§ Short task
Reproduce all of the data exactly.

§ Information supplied
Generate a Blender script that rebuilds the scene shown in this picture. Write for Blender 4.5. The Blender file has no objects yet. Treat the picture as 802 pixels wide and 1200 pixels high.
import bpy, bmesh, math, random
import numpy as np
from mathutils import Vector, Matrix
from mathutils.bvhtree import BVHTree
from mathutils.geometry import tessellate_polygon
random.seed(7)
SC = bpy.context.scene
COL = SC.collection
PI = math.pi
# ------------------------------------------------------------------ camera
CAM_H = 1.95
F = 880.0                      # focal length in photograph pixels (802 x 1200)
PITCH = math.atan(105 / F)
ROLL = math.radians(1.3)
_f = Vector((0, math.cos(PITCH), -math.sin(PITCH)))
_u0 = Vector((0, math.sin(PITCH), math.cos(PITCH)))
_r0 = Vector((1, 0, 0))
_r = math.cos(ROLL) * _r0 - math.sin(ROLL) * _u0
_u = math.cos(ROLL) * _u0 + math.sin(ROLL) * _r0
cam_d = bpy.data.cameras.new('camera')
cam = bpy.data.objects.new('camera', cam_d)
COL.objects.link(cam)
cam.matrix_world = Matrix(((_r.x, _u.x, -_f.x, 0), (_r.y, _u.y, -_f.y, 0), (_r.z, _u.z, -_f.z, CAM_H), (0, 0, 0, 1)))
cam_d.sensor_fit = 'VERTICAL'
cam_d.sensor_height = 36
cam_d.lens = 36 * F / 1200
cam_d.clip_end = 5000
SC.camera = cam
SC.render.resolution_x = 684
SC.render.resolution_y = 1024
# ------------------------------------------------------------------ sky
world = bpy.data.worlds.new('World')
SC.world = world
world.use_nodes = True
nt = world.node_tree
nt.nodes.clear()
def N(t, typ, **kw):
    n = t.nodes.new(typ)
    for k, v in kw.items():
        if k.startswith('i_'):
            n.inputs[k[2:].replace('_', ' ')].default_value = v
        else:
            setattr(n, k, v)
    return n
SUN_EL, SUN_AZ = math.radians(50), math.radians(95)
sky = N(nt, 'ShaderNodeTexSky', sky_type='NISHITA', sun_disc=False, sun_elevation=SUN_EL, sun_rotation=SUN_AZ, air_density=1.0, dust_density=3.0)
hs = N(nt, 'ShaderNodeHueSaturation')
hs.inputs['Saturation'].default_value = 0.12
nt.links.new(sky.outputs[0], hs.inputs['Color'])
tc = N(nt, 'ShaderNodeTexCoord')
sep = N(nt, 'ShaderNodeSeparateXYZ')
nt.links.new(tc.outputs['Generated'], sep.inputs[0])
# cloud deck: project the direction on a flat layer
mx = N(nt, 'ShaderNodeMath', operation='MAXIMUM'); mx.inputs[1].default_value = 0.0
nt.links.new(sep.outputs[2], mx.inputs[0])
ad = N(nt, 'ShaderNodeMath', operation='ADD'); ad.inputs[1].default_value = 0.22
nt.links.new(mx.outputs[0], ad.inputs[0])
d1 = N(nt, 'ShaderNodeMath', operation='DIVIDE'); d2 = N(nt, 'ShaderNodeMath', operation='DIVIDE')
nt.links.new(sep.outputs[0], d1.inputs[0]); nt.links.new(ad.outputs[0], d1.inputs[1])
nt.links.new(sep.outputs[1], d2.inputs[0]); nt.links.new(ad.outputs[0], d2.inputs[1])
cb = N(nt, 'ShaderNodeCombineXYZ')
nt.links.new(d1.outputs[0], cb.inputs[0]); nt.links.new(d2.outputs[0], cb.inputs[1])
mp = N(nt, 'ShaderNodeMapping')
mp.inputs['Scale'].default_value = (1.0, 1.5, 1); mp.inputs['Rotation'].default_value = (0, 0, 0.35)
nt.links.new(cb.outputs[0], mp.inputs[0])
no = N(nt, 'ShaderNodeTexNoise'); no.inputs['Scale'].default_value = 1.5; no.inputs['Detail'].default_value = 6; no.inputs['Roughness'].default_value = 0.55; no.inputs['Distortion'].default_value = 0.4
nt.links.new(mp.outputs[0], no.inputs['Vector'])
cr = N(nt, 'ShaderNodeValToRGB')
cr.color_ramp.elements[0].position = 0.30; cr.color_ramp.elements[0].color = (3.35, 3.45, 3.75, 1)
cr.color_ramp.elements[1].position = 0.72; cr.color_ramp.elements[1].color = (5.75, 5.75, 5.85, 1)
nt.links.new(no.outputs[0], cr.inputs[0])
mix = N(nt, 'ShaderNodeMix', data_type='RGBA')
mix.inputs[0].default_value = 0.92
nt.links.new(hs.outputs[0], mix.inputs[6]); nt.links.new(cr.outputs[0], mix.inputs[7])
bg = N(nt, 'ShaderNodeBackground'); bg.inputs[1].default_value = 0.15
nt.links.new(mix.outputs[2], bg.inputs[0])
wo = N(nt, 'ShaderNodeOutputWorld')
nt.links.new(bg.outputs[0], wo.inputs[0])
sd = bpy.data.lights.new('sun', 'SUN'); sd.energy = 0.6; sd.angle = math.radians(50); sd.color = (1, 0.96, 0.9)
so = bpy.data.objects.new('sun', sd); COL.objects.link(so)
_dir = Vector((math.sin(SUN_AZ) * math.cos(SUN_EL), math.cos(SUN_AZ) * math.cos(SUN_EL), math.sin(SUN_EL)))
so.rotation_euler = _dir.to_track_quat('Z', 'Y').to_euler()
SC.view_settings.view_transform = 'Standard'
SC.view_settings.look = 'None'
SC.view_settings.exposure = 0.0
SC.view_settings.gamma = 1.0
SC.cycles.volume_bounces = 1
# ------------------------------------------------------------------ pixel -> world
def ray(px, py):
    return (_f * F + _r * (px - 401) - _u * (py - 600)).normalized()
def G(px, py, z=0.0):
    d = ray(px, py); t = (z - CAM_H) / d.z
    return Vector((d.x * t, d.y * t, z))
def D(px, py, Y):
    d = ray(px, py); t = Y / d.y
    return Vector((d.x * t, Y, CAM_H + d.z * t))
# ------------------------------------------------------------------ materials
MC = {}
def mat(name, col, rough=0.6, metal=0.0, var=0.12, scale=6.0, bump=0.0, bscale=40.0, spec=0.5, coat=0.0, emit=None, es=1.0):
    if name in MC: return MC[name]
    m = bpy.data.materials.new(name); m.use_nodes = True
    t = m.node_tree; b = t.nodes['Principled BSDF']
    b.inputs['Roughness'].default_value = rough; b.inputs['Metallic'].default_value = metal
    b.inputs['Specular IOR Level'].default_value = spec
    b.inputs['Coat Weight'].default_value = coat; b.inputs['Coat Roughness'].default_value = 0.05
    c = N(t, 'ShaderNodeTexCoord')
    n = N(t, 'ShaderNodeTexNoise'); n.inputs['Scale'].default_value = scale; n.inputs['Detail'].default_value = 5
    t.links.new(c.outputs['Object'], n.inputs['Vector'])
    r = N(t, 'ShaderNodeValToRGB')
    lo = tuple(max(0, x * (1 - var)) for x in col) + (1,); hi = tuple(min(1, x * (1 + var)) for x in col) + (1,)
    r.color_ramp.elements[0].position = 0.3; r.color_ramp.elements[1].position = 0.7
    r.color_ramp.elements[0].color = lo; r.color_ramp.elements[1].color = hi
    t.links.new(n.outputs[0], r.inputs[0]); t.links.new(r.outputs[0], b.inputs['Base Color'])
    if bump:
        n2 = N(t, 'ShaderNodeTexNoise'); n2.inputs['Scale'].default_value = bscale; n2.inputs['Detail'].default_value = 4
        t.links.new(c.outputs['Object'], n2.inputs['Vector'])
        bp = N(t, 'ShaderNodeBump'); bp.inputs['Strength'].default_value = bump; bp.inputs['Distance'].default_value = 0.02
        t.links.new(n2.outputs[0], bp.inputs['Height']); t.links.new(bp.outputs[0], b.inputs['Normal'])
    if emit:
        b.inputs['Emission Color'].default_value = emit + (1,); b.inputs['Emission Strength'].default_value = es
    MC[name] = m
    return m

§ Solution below
Generate a Blender script that rebuilds the scene shown in this picture. Write for Blender 4.5. The Blender file has no objects yet. Treat the picture as 802 pixels wide and 1200 pixels high.
import bpy, bmesh, math, random
import numpy as np
from mathutils import Vector, Matrix
from mathutils.bvhtree import BVHTree
from mathutils.geometry import tessellate_polygon
random.seed(7)
SC = bpy.context.scene
COL = SC.collection
PI = math.pi
# ------------------------------------------------------------------ camera
CAM_H = 1.95
F = 880.0                      # focal length in photograph pixels (802 x 1200)
PITCH = math.atan(105 / F)
ROLL = math.radians(1.3)
_f = Vector((0, math.cos(PITCH), -math.sin(PITCH)))
_u0 = Vector((0, math.sin(PITCH), math.cos(PITCH)))
_r0 = Vector((1, 0, 0))
_r = math.cos(ROLL) * _r0 - math.sin(ROLL) * _u0
_u = math.cos(ROLL) * _u0 + math.sin(ROLL) * _r0
cam_d = bpy.data.cameras.new('camera')
cam = bpy.data.objects.new('camera', cam_d)
COL.objects.link(cam)
cam.matrix_world = Matrix(((_r.x, _u.x, -_f.x, 0), (_r.y, _u.y, -_f.y, 0), (_r.z, _u.z, -_f.z, CAM_H), (0, 0, 0, 1)))
cam_d.sensor_fit = 'VERTICAL'
cam_d.sensor_height = 36
cam_d.lens = 36 * F / 1200
cam_d.clip_end = 5000
SC.camera = cam
SC.render.resolution_x = 684
SC.render.resolution_y = 1024
# ------------------------------------------------------------------ sky
world = bpy.data.worlds.new('World')
SC.world = world
world.use_nodes = True
nt = world.node_tree
nt.nodes.clear()
def N(t, typ, **kw):
    n = t.nodes.new(typ)
    for k, v in kw.items():
        if k.startswith('i_'):
            n.inputs[k[2:].replace('_', ' ')].default_value = v
        else:
            setattr(n, k, v)
    return n
SUN_EL, SUN_AZ = math.radians(50), math.radians(95)
sky = N(nt, 'ShaderNodeTexSky', sky_type='NISHITA', sun_disc=False, sun_elevation=SUN_EL, sun_rotation=SUN_AZ, air_density=1.0, dust_density=3.0)
hs = N(nt, 'ShaderNodeHueSaturation')
hs.inputs['Saturation'].default_value = 0.12
nt.links.new(sky.outputs[0], hs.inputs['Color'])
tc = N(nt, 'ShaderNodeTexCoord')
sep = N(nt, 'ShaderNodeSeparateXYZ')
nt.links.new(tc.outputs['Generated'], sep.inputs[0])
# cloud deck: project the direction on a flat layer
mx = N(nt, 'ShaderNodeMath', operation='MAXIMUM'); mx.inputs[1].default_value = 0.0
nt.links.new(sep.outputs[2], mx.inputs[0])
ad = N(nt, 'ShaderNodeMath', operation='ADD'); ad.inputs[1].default_value = 0.22
nt.links.new(mx.outputs[0], ad.inputs[0])
d1 = N(nt, 'ShaderNodeMath', operation='DIVIDE'); d2 = N(nt, 'ShaderNodeMath', operation='DIVIDE')
nt.links.new(sep.outputs[0], d1.inputs[0]); nt.links.new(ad.outputs[0], d1.inputs[1])
nt.links.new(sep.outputs[1], d2.inputs[0]); nt.links.new(ad.outputs[0], d2.inputs[1])
cb = N(nt, 'ShaderNodeCombineXYZ')
nt.links.new(d1.outputs[0], cb.inputs[0]); nt.links.new(d2.outputs[0], cb.inputs[1])
mp = N(nt, 'ShaderNodeMapping')
mp.inputs['Scale'].default_value = (1.0, 1.5, 1); mp.inputs['Rotation'].default_value = (0, 0, 0.35)
nt.links.new(cb.outputs[0], mp.inputs[0])
no = N(nt, 'ShaderNodeTexNoise'); no.inputs['Scale'].default_value = 1.5; no.inputs['Detail'].default_value = 6; no.inputs['Roughness'].default_value = 0.55; no.inputs['Distortion'].default_value = 0.4
nt.links.new(mp.outputs[0], no.inputs['Vector'])
cr = N(nt, 'ShaderNodeValToRGB')
cr.color_ramp.elements[0].position = 0.30; cr.color_ramp.elements[0].color = (3.35, 3.45, 3.75, 1)
cr.color_ramp.elements[1].position = 0.72; cr.color_ramp.elements[1].color = (5.75, 5.75, 5.85, 1)
nt.links.new(no.outputs[0], cr.inputs[0])
mix = N(nt, 'ShaderNodeMix', data_type='RGBA')
mix.inputs[0].default_value = 0.92
nt.links.new(hs.outputs[0], mix.inputs[6]); nt.links.new(cr.outputs[0], mix.inputs[7])
bg = N(nt, 'ShaderNodeBackground'); bg.inputs[1].default_value = 0.15
nt.links.new(mix.outputs[2], bg.inputs[0])
wo = N(nt, 'ShaderNodeOutputWorld')
nt.links.new(bg.outputs[0], wo.inputs[0])
sd = bpy.data.lights.new('sun', 'SUN'); sd.energy = 0.6; sd.angle = math.radians(50); sd.color = (1, 0.96, 0.9)
so = bpy.data.objects.new('sun', sd); COL.objects.link(so)
_dir = Vector((math.sin(SUN_AZ) * math.cos(SUN_EL), math.cos(SUN_AZ) * math.cos(SUN_EL), math.sin(SUN_EL)))
so.rotation_euler = _dir.to_track_quat('Z', 'Y').to_euler()
SC.view_settings.view_transform = 'Standard'
SC.view_settings.look = 'None'
SC.view_settings.exposure = 0.0
SC.view_settings.gamma = 1.0
SC.cycles.volume_bounces = 1
# ------------------------------------------------------------------ pixel -> world
def ray(px, py):
    return (_f * F + _r * (px - 401) - _u * (py - 600)).normalized()
def G(px, py, z=0.0):
    d = ray(px, py); t = (z - CAM_H) / d.z
    return Vector((d.x * t, d.y * t, z))
def D(px, py, Y):
    d = ray(px, py); t = Y / d.y
    return Vector((d.x * t, Y, CAM_H + d.z * t))
# ------------------------------------------------------------------ materials
MC = {}
def mat(name, col, rough=0.6, metal=0.0, var=0.12, scale=6.0, bump=0.0, bscale=40.0, spec=0.5, coat=0.0, emit=None, es=1.0):
    if name in MC: return MC[name]
    m = bpy.data.materials.new(name); m.use_nodes = True
    t = m.node_tree; b = t.nodes['Principled BSDF']
    b.inputs['Roughness'].default_value = rough; b.inputs['Metallic'].default_value = metal
    b.inputs['Specular IOR Level'].default_value = spec
    b.inputs['Coat Weight'].default_value = coat; b.inputs['Coat Roughness'].default_value = 0.05
    c = N(t, 'ShaderNodeTexCoord')
    n = N(t, 'ShaderNodeTexNoise'); n.inputs['Scale'].default_value = scale; n.inputs['Detail'].default_value = 5
    t.links.new(c.outputs['Object'], n.inputs['Vector'])
    r = N(t, 'ShaderNodeValToRGB')
    lo = tuple(max(0, x * (1 - var)) for x in col) + (1,); hi = tuple(min(1, x * (1 + var)) for x in col) + (1,)
    r.color_ramp.elements[0].position = 0.3; r.color_ramp.elements[1].position = 0.7
    r.color_ramp.elements[0].color = lo; r.color_ramp.elements[1].color = hi
    t.links.new(n.outputs[0], r.inputs[0]); t.links.new(r.outputs[0], b.inputs['Base Color'])
    if bump:
        n2 = N(t, 'ShaderNodeTexNoise'); n2.inputs['Scale'].default_value = bscale; n2.inputs['Detail'].default_value = 4
        t.links.new(c.outputs['Object'], n2.inputs['Vector'])
        bp = N(t, 'ShaderNodeBump'); bp.inputs['Strength'].default_value = bump; bp.inputs['Distance'].default_value = 0.02
        t.links.new(n2.outputs[0], bp.inputs['Height']); t.links.new(bp.outputs[0], b.inputs['Normal'])
    if emit:
        b.inputs['Emission Color'].default_value = emit + (1,); b.inputs['Emission Strength'].default_value = es
    MC[name] = m
    return m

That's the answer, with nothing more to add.